Task directions →
Without the pictures, output the records below word for word.

(Scene script records)
--------------------------------------------------
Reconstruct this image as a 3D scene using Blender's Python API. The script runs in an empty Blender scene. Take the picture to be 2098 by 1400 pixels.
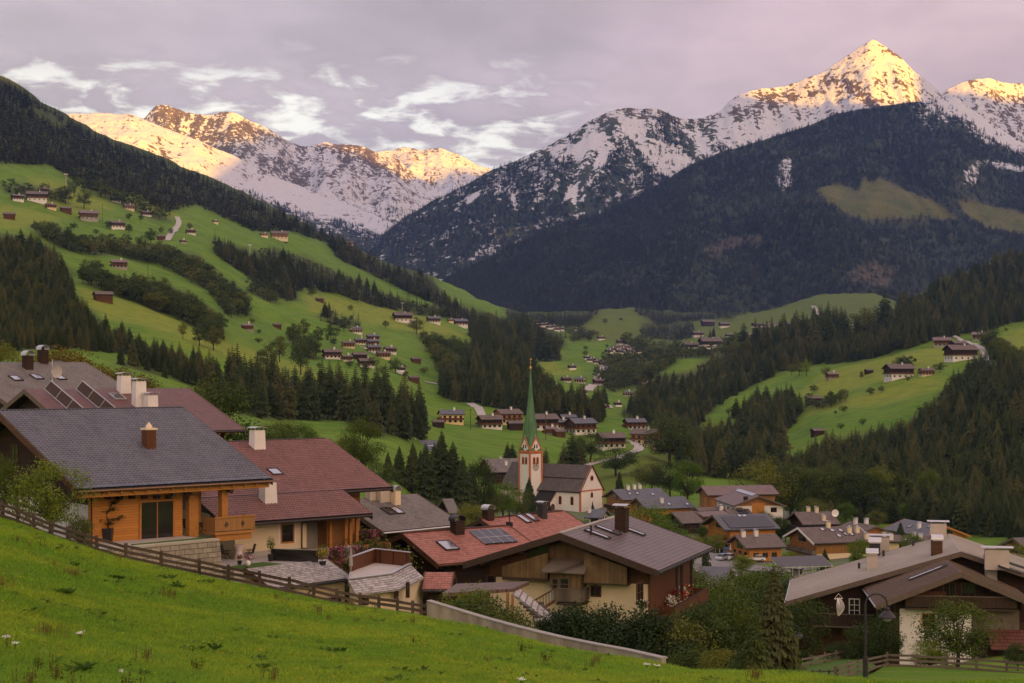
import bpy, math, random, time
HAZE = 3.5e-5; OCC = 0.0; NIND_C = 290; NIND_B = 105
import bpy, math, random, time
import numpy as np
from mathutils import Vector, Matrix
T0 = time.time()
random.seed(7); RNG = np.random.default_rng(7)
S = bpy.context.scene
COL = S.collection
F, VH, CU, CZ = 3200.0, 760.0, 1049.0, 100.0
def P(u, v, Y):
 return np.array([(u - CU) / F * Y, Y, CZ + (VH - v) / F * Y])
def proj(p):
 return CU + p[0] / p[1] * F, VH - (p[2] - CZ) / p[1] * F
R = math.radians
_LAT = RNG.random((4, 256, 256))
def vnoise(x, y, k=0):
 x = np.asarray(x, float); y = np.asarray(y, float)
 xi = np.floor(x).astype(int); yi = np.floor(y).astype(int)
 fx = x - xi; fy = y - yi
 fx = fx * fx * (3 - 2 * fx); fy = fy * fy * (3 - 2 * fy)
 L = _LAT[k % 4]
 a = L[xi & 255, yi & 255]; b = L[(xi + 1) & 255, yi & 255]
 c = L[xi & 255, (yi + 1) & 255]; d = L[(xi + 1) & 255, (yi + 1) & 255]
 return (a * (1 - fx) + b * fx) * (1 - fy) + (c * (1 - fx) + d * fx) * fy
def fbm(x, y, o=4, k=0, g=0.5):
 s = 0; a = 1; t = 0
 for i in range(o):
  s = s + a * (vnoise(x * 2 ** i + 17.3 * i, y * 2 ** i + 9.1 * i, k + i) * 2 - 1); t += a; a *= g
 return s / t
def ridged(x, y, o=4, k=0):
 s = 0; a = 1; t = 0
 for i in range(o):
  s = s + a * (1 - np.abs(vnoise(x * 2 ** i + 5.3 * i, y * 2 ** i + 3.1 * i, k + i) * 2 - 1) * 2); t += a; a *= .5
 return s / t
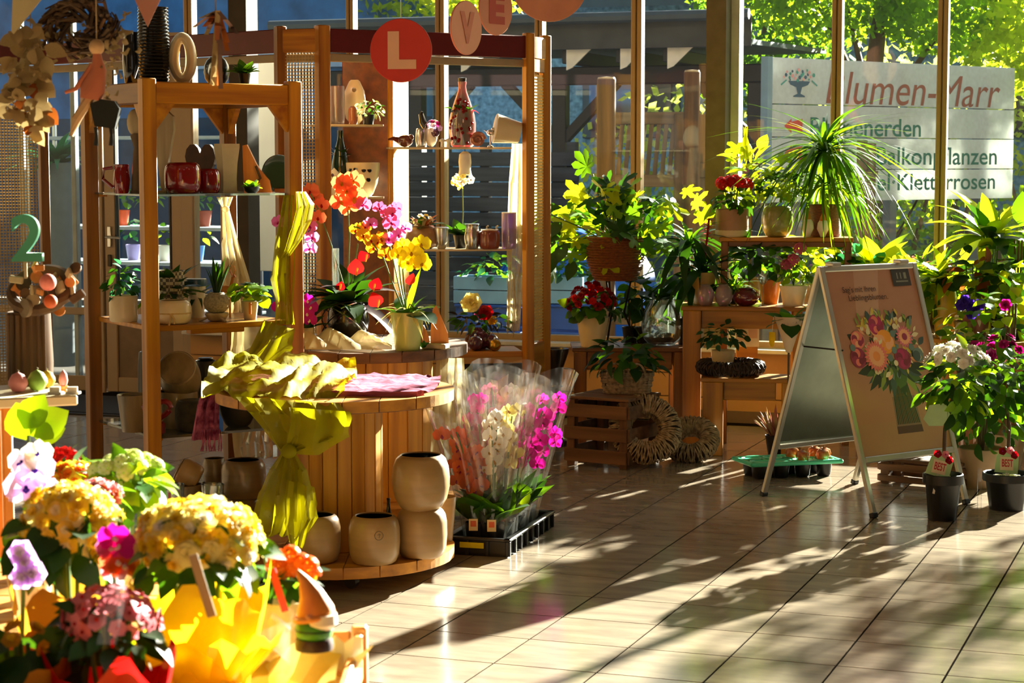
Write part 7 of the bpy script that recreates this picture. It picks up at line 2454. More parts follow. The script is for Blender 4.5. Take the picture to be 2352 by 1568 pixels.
--------------------------------------------------
Task result →
Reconstruct this image as a 3D scene using Blender's Python API. The script runs in an empty Blender scene. Take the picture to be 2098 by 1400 pixels.
import bpy, math, random, time
HAZE = 3.5e-5; OCC = 0.0; NIND_C = 290; NIND_B = 105
import bpy, math, random, time
import numpy as np
from mathutils import Vector, Matrix
T0 = time.time()
random.seed(7); RNG = np.random.default_rng(7)
S = bpy.context.scene
COL = S.collection
F, VH, CU, CZ = 3200.0, 760.0, 1049.0, 100.0
def P(u, v, Y):
 return np.array([(u - CU) / F * Y, Y, CZ + (VH - v) / F * Y])
def proj(p):
 return CU + p[0] / p[1] * F, VH - (p[2] - CZ) / p[1] * F
R = math.radians
_LAT = RNG.random((4, 256, 256))
def vnoise(x, y, k=0):
 x = np.asarray(x, float); y = np.asarray(y, float)
 xi = np.floor(x).astype(int); yi = np.floor(y).astype(int)
 fx = x - xi; fy = y - yi
 fx = fx * fx * (3 - 2 * fx); fy = fy * fy * (3 - 2 * fy)
 L = _LAT[k % 4]
 a = L[xi & 255, yi & 255]; b = L[(xi + 1) & 255, yi & 255]
 c = L[xi & 255, (yi + 1) & 255]; d = L[(xi + 1) & 255, (yi + 1) & 255]
 return (a * (1 - fx) + b * fx) * (1 - fy) + (c * (1 - fx) + d * fx) * fy
def fbm(x, y, o=4, k=0, g=0.5):
 s = 0; a = 1; t = 0
 for i in range(o):
  s = s + a * (vnoise(x * 2 ** i + 17.3 * i, y * 2 ** i + 9.1 * i, k + i) * 2 - 1); t += a; a *= g
 return s / t
def ridged(x, y, o=4, k=0):
 s = 0; a = 1; t = 0
 for i in range(o):
  s = s + a * (1 - np.abs(vnoise(x * 2 ** i + 5.3 * i, y * 2 ** i + 3.1 * i, k + i) * 2 - 1) * 2); t += a; a *= .5
 return s / t
Write part 7 of the bpy script that recreates this picture. It picks up at line 2454. More parts follow. The script is for Blender 4.5. Take the picture to be 2352 by 1568 pixels.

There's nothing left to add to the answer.